JOÃO
PEREIRA COUTINHO
OS FILHOS FANÁTICOS
A
natureza do horror não está nos manuais; está em pequenas obras-primas da
literatura contemporânea
DEPOIS
DOS atentados de Boston, a pergunta: serão terroristas genuinamente americanos,
como Timothy McVeigh? Ou serão terroristas americanos convertidos ao
fundamentalismo "religioso" (um eufemismo para evitar a palavra "islâmico")?
Nenhuma
conclusão apressada. Esperei para ver. E ler. Nas horas seguintes, nos dias
seguintes, começaram a surgir pormenores.
Dois
suspeitos. De origem tchetchena. O puzzle começava a compor-se: os tchetchenos
não são conhecidos por seguirem a religião cristã (ou judaica). Mas, por outro
lado, a inimizade tchetchena tem Moscou como alvo, não Washington (ou Boston). Uma
inimizade política, não religiosa.
O círculo
policial começou a fechar-se. Os dois suspeitos, os dois tchetchenos, eram irmãos.

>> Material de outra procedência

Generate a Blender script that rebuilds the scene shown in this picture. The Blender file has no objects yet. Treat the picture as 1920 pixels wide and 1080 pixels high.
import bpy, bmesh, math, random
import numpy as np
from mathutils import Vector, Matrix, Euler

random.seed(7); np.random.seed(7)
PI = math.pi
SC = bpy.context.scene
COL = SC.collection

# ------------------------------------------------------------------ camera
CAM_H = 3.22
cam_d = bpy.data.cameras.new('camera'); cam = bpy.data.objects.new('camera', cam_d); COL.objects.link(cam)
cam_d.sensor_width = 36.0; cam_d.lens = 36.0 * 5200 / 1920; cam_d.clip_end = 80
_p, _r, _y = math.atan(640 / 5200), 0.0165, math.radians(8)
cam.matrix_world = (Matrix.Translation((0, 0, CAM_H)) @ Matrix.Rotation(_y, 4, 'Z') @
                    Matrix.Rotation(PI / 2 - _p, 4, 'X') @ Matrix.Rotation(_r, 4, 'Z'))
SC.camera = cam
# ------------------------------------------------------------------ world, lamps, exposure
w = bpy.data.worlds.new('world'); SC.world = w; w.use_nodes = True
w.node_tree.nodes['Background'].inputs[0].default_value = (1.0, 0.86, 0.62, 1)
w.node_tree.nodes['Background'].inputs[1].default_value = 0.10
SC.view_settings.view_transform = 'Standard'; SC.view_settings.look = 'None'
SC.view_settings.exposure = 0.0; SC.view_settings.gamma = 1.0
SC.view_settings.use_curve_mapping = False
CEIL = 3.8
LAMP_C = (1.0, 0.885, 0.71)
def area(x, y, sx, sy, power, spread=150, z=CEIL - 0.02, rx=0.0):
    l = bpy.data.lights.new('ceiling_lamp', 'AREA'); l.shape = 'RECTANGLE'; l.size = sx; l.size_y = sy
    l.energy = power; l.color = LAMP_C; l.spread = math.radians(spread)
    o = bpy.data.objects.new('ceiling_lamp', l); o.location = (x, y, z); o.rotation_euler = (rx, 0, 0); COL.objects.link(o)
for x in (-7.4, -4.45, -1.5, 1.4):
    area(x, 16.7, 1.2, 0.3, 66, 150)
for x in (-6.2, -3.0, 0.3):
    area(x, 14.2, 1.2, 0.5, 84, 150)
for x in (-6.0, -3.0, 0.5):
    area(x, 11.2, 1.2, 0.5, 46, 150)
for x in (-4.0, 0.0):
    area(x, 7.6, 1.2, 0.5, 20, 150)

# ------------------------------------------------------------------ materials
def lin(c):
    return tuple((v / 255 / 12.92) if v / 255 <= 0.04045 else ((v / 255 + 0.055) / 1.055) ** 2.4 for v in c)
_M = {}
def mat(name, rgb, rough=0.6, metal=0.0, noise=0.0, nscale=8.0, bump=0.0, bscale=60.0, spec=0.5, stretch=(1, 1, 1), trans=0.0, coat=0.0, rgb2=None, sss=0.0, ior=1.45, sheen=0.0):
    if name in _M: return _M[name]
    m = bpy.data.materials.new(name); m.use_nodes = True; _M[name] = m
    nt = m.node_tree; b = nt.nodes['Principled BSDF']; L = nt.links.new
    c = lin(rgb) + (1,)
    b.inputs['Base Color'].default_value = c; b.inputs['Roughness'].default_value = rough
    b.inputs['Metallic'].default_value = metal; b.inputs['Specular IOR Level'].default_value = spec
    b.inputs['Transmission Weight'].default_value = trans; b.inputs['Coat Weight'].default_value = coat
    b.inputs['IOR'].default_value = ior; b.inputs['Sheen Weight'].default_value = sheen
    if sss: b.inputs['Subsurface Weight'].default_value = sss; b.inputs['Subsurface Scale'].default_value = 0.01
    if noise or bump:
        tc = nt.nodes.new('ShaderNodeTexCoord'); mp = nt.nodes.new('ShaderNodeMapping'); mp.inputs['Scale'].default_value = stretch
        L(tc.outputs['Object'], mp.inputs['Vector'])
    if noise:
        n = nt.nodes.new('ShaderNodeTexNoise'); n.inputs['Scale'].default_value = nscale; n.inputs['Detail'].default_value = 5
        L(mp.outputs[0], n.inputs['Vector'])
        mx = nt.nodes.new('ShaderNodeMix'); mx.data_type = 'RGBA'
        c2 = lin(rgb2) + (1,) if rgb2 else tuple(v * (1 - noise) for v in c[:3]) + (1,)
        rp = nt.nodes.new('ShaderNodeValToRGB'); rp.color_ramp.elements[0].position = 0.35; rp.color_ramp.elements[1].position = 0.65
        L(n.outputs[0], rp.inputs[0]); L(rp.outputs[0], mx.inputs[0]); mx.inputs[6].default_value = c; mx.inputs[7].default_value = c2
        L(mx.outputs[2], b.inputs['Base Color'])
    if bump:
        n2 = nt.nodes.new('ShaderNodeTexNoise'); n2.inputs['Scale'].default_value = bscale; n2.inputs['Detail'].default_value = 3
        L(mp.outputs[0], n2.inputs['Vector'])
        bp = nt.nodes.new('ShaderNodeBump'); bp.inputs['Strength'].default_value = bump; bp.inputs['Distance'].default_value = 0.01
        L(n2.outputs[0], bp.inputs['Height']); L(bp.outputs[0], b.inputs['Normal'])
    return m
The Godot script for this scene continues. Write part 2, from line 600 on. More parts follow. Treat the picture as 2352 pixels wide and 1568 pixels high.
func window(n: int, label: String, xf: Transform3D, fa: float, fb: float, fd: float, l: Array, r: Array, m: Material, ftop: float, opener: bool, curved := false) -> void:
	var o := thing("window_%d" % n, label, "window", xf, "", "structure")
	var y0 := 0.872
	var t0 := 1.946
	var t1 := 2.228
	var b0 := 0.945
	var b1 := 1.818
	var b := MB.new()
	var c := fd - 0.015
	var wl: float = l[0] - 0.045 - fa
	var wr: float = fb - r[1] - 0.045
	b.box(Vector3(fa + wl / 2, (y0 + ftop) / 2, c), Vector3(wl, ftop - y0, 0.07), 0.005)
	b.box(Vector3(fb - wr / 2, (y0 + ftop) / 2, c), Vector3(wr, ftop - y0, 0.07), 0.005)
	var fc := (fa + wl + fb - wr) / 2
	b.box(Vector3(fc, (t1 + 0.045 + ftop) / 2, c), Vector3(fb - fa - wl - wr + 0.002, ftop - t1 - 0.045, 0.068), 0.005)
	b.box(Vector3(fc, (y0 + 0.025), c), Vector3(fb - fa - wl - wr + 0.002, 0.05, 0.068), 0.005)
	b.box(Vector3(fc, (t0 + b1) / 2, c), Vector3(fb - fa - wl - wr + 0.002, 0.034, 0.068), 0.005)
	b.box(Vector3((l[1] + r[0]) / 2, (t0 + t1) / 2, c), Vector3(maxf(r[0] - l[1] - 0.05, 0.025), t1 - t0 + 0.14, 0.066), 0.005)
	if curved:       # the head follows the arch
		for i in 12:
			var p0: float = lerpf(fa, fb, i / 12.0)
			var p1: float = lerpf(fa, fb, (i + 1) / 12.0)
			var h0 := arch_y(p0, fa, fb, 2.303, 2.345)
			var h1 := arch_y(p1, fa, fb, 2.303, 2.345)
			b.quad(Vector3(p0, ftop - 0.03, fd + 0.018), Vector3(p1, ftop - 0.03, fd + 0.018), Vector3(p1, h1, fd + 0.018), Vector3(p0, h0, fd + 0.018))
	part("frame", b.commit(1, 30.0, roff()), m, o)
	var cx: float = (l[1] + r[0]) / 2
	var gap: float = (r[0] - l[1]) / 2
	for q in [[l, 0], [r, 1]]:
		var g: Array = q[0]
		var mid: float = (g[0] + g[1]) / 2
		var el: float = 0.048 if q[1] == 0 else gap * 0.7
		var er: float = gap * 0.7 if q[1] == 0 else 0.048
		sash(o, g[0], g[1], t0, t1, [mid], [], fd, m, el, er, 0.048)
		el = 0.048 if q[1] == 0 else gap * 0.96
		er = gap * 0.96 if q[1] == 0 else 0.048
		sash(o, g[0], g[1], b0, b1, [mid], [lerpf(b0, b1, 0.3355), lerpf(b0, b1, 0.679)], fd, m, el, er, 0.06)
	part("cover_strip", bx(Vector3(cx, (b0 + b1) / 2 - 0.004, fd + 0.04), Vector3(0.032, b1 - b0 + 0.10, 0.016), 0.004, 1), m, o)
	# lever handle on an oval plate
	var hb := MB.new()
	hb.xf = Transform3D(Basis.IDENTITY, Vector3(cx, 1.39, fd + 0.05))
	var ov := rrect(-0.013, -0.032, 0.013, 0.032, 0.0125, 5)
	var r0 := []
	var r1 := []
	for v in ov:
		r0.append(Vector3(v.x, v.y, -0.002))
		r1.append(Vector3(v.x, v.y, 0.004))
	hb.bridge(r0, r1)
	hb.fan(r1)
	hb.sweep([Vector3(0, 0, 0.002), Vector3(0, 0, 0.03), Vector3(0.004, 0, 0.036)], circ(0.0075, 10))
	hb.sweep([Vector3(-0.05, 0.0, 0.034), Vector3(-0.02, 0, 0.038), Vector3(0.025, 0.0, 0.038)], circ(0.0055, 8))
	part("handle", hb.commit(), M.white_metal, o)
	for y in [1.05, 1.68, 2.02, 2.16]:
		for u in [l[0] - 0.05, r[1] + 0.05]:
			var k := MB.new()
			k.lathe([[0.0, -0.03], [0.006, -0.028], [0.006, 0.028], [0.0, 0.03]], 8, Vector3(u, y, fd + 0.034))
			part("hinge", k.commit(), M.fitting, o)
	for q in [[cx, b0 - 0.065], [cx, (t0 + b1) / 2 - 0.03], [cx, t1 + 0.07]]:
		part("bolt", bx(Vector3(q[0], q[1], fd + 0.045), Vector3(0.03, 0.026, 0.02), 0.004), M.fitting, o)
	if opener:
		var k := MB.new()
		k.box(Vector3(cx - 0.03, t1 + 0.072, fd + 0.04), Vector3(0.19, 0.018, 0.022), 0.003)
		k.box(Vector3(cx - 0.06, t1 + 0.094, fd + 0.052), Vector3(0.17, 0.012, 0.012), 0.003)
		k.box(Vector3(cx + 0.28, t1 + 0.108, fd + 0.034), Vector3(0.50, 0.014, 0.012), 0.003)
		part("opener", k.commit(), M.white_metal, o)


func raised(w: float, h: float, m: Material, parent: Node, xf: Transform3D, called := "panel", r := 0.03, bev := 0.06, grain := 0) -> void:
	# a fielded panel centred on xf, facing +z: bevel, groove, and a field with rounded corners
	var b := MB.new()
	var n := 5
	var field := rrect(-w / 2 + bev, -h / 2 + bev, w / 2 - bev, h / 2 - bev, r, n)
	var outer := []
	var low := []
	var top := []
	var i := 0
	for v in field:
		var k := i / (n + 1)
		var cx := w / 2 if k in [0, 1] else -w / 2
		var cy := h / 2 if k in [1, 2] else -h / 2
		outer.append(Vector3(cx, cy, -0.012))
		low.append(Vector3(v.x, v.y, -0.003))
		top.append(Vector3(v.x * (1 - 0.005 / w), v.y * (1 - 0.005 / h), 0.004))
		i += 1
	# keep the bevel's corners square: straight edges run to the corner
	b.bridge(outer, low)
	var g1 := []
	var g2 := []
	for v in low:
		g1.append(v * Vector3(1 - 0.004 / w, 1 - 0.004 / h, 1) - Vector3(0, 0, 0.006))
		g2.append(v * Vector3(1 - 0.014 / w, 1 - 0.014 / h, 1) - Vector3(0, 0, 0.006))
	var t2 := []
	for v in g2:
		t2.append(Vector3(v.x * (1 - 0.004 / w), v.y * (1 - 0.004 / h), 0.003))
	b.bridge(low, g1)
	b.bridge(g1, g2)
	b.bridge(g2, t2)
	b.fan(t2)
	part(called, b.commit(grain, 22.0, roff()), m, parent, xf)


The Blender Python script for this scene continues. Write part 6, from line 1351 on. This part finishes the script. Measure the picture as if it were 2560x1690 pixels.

E o mais velho, que começou a ter influência letal sobre o mais novo, foi
encontrando nos preceitos corânicos o tipo de "identidade" que ele não
encontrava na sociedade americana de acolhimento.
Foi
o adeus ao álcool. O adeus ao fumo. E a condenação violenta do rasteiro
materialismo americano, um clássico do islamismo radical desde Sayyd Qutb (1906""1966),
o teórico da Irmandade Muçulmana que visitou os Estados Unidos em finais da década
de 1940 e deixou uma "bíblia" fanática a respeito.
Os
dois suspeitos, os dois tchetchenos, os dois irmãos eram, Deus nos perdoe, dois
jihadistas em solo americano?
Aqui,
o pânico da mídia ocidental "progressista" voltou a soar mais forte. Já
ninguém discutia esses pormenores. A estratégia era outra: martelar até a
insanidade que não existe nenhuma relação entre o islã e o terrorismo.
Concordo.
Digo mais: não há nenhuma relação entre o islamismo, o cristianismo ou judaísmo
e atos criminosos contra inocentes. Pelo contrário, as três religiões condenam
expressamente esses atos.
Só que
essa não é a questão. Nunca foi. A questão é a inversa: saber se existe uma
relação entre atos terroristas e a interpretação que os próprios terroristas
fazem da religião islâmica. Pretender silenciar o debate com a proclamação
infantil "nem todos os muçulmanos são terroristas!" é o mesmo que
condenar qualquer crítica ao Estado de Israel como antissemita.
Comigo
não, violão. É possível criticar racionalmente Israel. E é possível constatar a
desproporcionalidade de atos de terrorismo cometidos por inspiração islamita. Relembrar
uma evidência é o primeiro passo para compreender a natureza do horror.
E
essa natureza não está nos manuais de filosofia, ou de história, ou de ciência
política. Está em pequenas obras-primas da literatura contemporânea como o profético
conto de Hanif Kureishi intitulado "My Son the Fanatic" (1994).
Foram
vários os editoriais que, a respeito de Boston, prestaram homenagem ao conto e
ao próprio Kureishi. Justíssimo. Como escritor, sempre defendi que Kureishi
merece o mesmo respeito que Ian McEwan ou Julian Barnes, seus colegas de geração.
E o
conto é um primoroso retrato sobre a radicalização de um imigrante paquistanês
de "segunda geração" em solo britânico.
Digo
"segunda geração" porque Kureishi capta o essencial do novo terror: ao
contrário dos pais, que viajaram para o Ocidente em busca de uma vida melhor, é
precisamente essa "vida melhor" que inquieta os filhos.
Confrontados
com o pluralismo das sociedades abertas, onde a frustração de expectativas faz
parte do jogo da liberdade, há nos filhos uma busca desesperada por um sistema
total (e totalitário) que os salve do caos ético e epistemológico dessas
sociedades.
O
que para os pais é um sonho (viverem livres do dogmatismo doméstico), para os
filhos é um pesadelo. Por isso eles fantasiam o exato dogmatismo de que os pais
fugiram.
No
conto de Kureishi, esse abismo está presente no diálogo tenso entre o pai e o
filho: o primeiro, bebendo um uísque e tentando convencer o filho a desfrutar a
vida; e o segundo, enojado com os uísques do pai, respondendo que há coisas
mais importantes para fazer do que simplesmente desfrutar a vida.
Como
disse um dos irmãos tche- tchenos, "eu não tenho nenhum amigo americano".
E acrescentou: "Eu nem sequer os entendo." Eis o primeiro passo para
o terror: olhar para as vítimas, não como nossos semelhantes, mas como seres
inferiores e estranhos que não merecem sobreviver.